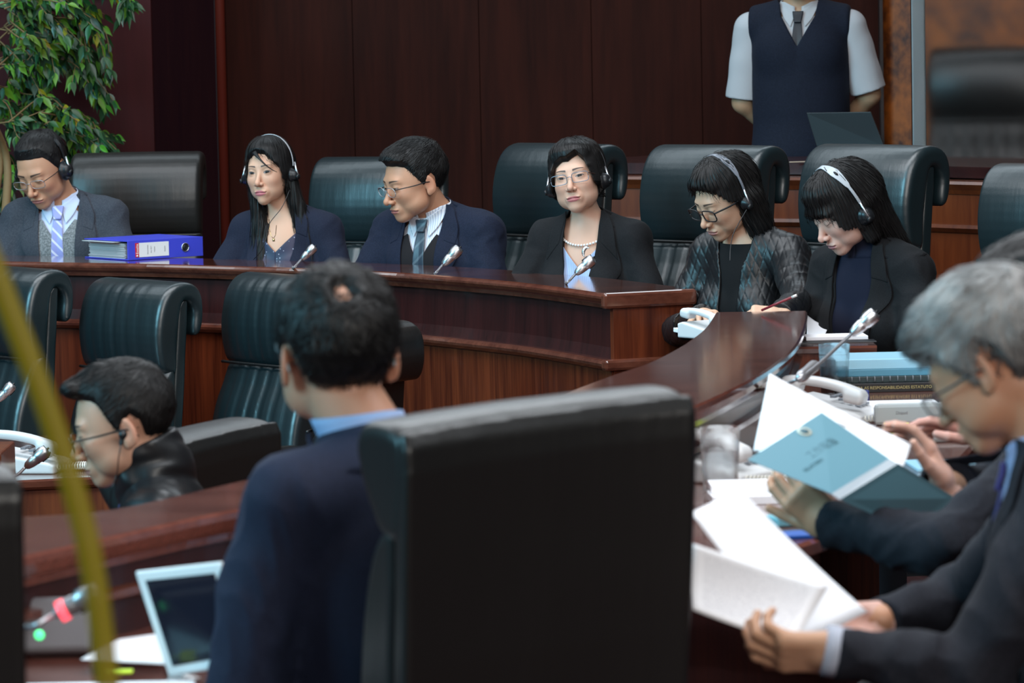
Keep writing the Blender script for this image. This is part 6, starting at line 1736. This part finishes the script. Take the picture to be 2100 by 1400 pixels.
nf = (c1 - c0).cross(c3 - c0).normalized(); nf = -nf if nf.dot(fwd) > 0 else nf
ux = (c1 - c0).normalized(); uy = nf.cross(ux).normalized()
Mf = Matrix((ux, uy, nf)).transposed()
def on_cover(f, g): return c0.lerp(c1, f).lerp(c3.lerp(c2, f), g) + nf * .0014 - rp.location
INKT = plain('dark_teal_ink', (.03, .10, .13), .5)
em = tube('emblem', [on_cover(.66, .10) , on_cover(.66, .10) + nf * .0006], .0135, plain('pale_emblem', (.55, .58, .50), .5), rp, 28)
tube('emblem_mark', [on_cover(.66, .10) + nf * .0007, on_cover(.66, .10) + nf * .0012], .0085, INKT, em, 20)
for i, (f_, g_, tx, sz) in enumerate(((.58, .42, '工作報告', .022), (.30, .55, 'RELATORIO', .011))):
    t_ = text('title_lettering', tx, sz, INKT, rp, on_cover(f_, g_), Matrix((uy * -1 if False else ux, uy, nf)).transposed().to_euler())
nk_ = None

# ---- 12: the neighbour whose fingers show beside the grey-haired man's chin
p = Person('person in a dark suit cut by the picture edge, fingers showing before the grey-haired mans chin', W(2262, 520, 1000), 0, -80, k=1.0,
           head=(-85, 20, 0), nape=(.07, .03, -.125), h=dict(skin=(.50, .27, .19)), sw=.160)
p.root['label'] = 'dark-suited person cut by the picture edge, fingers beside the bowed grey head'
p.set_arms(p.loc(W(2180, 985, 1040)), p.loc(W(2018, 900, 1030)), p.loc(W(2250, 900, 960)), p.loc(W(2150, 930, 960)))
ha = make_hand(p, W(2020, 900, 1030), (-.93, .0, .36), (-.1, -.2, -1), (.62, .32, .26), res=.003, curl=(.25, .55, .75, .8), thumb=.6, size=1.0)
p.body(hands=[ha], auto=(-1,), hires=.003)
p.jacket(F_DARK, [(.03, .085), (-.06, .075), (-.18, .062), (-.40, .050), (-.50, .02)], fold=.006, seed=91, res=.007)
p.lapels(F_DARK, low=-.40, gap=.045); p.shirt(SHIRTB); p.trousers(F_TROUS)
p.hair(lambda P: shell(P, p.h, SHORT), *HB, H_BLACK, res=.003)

REQUIRED TASK:
Omit each picture, then return all of the listing exactly as it stands.

RESPONSE TO THE EXERCISE:
Keep writing the Blender script for this image. This is part 6, starting at line 1736. This part finishes the script. Take the picture to be 2100 by 1400 pixels.
nf = (c1 - c0).cross(c3 - c0).normalized(); nf = -nf if nf.dot(fwd) > 0 else nf
ux = (c1 - c0).normalized(); uy = nf.cross(ux).normalized()
Mf = Matrix((ux, uy, nf)).transposed()
def on_cover(f, g): return c0.lerp(c1, f).lerp(c3.lerp(c2, f), g) + nf * .0014 - rp.location
INKT = plain('dark_teal_ink', (.03, .10, .13), .5)
em = tube('emblem', [on_cover(.66, .10) , on_cover(.66, .10) + nf * .0006], .0135, plain('pale_emblem', (.55, .58, .50), .5), rp, 28)
tube('emblem_mark', [on_cover(.66, .10) + nf * .0007, on_cover(.66, .10) + nf * .0012], .0085, INKT, em, 20)
for i, (f_, g_, tx, sz) in enumerate(((.58, .42, '工作報告', .022), (.30, .55, 'RELATORIO', .011))):
    t_ = text('title_lettering', tx, sz, INKT, rp, on_cover(f_, g_), Matrix((uy * -1 if False else ux, uy, nf)).transposed().to_euler())
nk_ = None

# ---- 12: the neighbour whose fingers show beside the grey-haired man's chin
p = Person('person in a dark suit cut by the picture edge, fingers showing before the grey-haired mans chin', W(2262, 520, 1000), 0, -80, k=1.0,
           head=(-85, 20, 0), nape=(.07, .03, -.125), h=dict(skin=(.50, .27, .19)), sw=.160)
p.root['label'] = 'dark-suited person cut by the picture edge, fingers beside the bowed grey head'
p.set_arms(p.loc(W(2180, 985, 1040)), p.loc(W(2018, 900, 1030)), p.loc(W(2250, 900, 960)), p.loc(W(2150, 930, 960)))
ha = make_hand(p, W(2020, 900, 1030), (-.93, .0, .36), (-.1, -.2, -1), (.62, .32, .26), res=.003, curl=(.25, .55, .75, .8), thumb=.6, size=1.0)
p.body(hands=[ha], auto=(-1,), hires=.003)
p.jacket(F_DARK, [(.03, .085), (-.06, .075), (-.18, .062), (-.40, .050), (-.50, .02)], fold=.006, seed=91, res=.007)
p.lapels(F_DARK, low=-.40, gap=.045); p.shirt(SHIRTB); p.trousers(F_TROUS)
p.hair(lambda P: shell(P, p.h, SHORT), *HB, H_BLACK, res=.003)